Die russische Regierung hat im Streitfall Krim keinerlei internationale diplomatische Regelungsversuche unternommen.

Demgegenüber hat die russische Regierung im Streitfall Krim keinerlei internationale diplomatische Regelungsversuche unternommen. Vielmehr nutzte Moskau das Ordnungsvakuum in der Ukraine, um im Eilverfahren Fakten zu schaffen. Abgesichert durch dubiose bewaffnete Kräfte, erhob sich intransparent am 27. Februar im Regionalparlament eine neue Regierung unter Führung von Sergej Aksjonow von der Splitterpartei Russische Einheit. Diese führte am 16. März ein Referendum über die „Wiedervereinigung mit der Russischen Föderation“ durch. Einen Tag später beantragte die Krim-Führung die Aufnahme in die Russische Föderation. Wiederum einen Tag später unterzeichnete Putins Regierung einen entsprechenden Vertrag. Am 21. März wurde dieser vom russischen Föderationsrat ratifiziert. Als die UN-Vollversammlung am 27. März die Volksabstimmung mit überwältigender Mehrheit für ungültig erklärte, war die Krim bereits knapp eine Woche neues Föderationssubjekt Russlands.

Dritten: Konfliktdynamik.

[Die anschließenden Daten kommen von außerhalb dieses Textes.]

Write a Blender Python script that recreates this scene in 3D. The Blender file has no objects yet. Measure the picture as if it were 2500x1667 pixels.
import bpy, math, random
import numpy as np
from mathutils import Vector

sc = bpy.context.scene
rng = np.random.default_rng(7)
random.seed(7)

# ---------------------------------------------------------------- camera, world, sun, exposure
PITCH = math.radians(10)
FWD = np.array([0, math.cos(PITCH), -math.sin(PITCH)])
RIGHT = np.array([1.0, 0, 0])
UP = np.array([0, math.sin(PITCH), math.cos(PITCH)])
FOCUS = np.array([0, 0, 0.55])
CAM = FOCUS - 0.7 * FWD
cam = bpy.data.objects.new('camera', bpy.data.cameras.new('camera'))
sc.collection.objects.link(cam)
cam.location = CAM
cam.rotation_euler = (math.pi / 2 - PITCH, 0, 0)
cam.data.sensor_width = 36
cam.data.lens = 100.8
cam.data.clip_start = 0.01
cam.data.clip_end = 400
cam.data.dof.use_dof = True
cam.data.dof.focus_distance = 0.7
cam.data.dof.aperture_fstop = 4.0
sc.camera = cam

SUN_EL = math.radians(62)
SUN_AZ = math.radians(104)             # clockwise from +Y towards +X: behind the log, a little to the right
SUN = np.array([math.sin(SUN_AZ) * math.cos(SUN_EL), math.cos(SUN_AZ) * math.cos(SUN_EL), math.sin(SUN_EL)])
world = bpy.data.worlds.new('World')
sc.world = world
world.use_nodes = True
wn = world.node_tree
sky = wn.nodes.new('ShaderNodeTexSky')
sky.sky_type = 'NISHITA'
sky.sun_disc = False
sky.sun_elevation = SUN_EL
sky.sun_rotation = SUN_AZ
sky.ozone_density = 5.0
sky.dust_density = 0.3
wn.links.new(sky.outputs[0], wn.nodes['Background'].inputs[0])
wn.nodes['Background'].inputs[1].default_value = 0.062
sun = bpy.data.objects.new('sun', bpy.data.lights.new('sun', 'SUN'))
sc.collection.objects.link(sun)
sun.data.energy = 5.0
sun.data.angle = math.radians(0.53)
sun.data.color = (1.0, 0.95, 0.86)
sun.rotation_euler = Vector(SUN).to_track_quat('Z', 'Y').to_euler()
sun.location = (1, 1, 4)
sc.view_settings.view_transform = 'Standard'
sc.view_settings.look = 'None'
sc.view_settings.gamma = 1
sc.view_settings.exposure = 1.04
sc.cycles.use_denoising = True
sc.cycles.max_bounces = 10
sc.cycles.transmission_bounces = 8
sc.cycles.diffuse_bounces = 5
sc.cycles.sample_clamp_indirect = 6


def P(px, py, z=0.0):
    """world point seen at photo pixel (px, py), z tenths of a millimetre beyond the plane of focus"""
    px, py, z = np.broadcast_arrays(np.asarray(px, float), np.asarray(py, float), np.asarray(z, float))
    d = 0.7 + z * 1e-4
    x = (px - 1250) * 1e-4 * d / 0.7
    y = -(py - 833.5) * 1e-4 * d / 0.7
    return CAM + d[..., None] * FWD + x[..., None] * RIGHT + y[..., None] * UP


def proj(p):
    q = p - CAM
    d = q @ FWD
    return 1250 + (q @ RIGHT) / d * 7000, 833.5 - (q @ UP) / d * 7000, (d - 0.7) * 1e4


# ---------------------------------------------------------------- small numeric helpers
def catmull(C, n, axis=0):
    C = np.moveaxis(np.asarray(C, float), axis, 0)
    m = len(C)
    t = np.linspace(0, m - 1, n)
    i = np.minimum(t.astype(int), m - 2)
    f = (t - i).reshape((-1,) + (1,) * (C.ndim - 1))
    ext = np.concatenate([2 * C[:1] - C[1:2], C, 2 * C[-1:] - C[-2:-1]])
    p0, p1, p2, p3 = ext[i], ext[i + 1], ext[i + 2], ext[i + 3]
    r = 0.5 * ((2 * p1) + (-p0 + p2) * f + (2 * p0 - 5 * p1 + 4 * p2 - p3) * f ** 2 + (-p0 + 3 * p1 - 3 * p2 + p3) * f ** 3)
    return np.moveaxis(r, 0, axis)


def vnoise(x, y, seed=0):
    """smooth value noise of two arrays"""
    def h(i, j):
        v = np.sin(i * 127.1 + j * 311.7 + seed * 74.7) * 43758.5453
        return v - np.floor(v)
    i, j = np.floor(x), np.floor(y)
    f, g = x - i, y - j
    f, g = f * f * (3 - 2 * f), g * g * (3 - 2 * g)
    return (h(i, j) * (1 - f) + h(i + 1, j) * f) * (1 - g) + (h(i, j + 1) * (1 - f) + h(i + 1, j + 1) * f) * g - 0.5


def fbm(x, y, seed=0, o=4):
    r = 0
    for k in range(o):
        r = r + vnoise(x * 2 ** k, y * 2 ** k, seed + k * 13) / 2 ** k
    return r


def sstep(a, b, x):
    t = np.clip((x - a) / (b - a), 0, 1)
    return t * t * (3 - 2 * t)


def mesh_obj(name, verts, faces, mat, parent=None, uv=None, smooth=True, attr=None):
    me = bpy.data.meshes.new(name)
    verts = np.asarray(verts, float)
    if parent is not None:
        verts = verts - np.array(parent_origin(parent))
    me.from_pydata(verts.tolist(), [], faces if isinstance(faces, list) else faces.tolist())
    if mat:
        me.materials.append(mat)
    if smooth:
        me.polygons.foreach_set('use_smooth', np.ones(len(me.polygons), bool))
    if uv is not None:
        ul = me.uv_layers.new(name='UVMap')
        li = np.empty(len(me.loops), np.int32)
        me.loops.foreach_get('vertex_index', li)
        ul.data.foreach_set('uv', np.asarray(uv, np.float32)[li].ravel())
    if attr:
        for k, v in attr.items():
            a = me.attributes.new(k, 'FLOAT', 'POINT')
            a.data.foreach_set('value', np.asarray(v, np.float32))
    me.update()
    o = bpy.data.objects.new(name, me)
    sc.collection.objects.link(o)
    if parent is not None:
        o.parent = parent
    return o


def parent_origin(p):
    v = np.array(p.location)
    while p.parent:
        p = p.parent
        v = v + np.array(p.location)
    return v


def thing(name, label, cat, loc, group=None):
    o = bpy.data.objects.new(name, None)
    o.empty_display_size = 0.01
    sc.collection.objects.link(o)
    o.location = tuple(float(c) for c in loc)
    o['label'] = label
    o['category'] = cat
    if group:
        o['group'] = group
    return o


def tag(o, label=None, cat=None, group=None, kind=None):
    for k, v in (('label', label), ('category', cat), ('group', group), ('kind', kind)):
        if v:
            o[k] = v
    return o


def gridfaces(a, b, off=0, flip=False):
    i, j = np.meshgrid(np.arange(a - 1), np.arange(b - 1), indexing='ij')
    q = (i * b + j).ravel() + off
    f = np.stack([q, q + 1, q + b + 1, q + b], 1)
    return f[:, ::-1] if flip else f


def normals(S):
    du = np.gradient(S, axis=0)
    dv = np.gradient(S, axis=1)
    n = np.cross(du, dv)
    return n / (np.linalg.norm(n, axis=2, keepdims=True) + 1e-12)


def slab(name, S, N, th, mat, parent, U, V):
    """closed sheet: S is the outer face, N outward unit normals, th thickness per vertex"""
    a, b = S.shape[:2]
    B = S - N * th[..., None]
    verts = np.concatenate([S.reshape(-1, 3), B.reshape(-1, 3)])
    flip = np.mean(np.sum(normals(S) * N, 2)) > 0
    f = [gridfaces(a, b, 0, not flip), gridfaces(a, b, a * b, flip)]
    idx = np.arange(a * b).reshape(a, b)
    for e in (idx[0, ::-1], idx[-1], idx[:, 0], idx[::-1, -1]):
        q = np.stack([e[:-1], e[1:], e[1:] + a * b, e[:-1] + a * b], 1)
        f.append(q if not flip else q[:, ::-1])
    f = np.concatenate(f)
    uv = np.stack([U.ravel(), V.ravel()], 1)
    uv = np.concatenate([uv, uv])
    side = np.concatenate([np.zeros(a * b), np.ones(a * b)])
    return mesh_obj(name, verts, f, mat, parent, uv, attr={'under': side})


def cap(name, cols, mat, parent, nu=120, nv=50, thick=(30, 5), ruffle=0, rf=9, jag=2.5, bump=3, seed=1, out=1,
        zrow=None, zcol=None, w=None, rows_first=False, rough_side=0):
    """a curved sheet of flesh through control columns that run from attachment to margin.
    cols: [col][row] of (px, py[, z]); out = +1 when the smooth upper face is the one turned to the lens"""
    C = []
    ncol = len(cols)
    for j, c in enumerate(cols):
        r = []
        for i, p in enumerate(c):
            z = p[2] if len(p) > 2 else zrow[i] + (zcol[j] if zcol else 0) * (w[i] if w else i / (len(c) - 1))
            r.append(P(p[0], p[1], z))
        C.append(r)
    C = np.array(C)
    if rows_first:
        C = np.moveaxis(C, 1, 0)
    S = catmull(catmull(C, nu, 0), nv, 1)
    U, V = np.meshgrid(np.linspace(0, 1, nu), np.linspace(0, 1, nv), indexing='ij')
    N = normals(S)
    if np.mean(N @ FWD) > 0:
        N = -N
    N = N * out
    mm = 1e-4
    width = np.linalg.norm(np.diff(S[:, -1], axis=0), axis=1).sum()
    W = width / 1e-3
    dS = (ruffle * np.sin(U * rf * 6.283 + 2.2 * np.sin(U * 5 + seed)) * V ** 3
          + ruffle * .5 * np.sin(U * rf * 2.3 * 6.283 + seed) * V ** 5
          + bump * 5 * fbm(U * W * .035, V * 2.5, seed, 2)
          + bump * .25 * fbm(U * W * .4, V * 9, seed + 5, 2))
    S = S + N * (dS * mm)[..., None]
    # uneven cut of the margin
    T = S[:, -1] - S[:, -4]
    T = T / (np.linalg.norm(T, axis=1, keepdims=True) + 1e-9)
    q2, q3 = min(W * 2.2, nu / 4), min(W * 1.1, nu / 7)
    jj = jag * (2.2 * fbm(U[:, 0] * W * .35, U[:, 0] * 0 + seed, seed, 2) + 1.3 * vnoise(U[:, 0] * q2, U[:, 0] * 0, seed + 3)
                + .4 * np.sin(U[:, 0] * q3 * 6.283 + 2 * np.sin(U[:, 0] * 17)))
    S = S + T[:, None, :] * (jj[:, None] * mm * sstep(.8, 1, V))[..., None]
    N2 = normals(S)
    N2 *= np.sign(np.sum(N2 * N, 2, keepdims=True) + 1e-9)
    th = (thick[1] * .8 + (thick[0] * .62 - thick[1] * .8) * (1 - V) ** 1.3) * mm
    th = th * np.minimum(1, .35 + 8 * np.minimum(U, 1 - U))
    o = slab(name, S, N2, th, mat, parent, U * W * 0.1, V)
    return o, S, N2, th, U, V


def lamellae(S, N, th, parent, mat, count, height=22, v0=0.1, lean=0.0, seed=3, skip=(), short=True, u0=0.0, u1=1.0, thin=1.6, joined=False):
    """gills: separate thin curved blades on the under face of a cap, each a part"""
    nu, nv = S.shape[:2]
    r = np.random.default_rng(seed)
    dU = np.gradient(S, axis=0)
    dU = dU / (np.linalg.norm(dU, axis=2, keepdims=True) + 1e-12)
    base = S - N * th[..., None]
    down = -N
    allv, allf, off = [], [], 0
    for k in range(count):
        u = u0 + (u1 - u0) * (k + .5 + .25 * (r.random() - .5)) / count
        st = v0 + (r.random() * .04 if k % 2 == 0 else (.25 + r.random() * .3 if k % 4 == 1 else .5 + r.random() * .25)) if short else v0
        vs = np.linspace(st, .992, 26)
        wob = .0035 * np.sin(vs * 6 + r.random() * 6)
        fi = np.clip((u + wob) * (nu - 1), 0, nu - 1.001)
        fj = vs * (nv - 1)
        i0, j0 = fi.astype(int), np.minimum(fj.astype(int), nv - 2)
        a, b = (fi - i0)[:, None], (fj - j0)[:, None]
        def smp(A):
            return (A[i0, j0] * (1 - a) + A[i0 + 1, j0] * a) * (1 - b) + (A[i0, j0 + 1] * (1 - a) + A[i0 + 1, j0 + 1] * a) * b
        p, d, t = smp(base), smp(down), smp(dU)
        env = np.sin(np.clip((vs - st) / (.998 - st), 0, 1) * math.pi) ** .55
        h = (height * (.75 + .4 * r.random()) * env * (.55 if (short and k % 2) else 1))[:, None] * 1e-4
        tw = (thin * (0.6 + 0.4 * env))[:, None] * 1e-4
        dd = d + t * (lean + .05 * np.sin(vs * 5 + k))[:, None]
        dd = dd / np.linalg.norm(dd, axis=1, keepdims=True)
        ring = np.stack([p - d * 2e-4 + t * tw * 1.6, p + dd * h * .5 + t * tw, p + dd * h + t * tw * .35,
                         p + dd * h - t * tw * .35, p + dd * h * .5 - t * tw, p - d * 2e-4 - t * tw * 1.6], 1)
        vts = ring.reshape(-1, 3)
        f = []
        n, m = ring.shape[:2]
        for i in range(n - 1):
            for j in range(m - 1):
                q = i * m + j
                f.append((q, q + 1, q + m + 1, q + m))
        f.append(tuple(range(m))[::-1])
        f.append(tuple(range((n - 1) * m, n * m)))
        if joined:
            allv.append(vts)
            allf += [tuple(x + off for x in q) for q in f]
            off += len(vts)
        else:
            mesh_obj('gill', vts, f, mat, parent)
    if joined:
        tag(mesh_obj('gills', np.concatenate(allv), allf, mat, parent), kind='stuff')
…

Der Streit um den Kosovo intensivierte sich vor Ort über einen längeren Zeitraum von friedlichen Protesten über zivilen Ungehorsam bis schließlich zum bewaffneten Kampf der UCK-Guerilla gegen dort stationierte serbische Polizei- und Militäreinheiten. Es gibt keinen vergleichbar langen, eskalierenden Konfliktaufwuchs im Ringen um die Krim.

Viertens: Politischer Bauplan. Am Tag der Beendigung der Kriegshandlung gegen Jugoslawien am 10. Juni 1999 verabschiedete der UN-Sicherheitsrat die Resolution 1244, auf deren Basis Kosovo als Interimslösung unter UN-Protektorat gestellt wurde. Statusneutral wurde die Hoheitsgewalt provisorisch einer zivilen internationalen Übergangsverwaltung (UNMIK) übertragen. Im Auftrag des Weltsicherheitsrats versuchte der frühere finnische Präsident Martti Ahtisaari ab 2006 in monatelangen Verhandlungen einen Kompromiss zwischen Serbien und Kosovo über die völkerrechtliche Statusfrage zu vermitteln. Erst als sein nach ihm benannter Plan im Weltsicherheitsrat im März 2007 an Russland und der VR China scheiterte, steuerten europäische Staaten und die USA massiv die Staatsgründung von Kosovo an, die am 17. Februar 2008 erfolgte. Bis September 2012 blieb der neue Staat noch unter „überwachter Unabhängigkeit“. Verfassungsrechtlich ist ein Anschluss Kosovos untersagt. Russland hingegen inkorporierte nur einen Monat nach der Flucht von Viktor Janukowitsch die Krim in den russischen Staat. Vor diesem Hintergrund wird der Kosovo-Krim Vergleich nicht als Parabel in die Geschichtswissenschaft eingehen.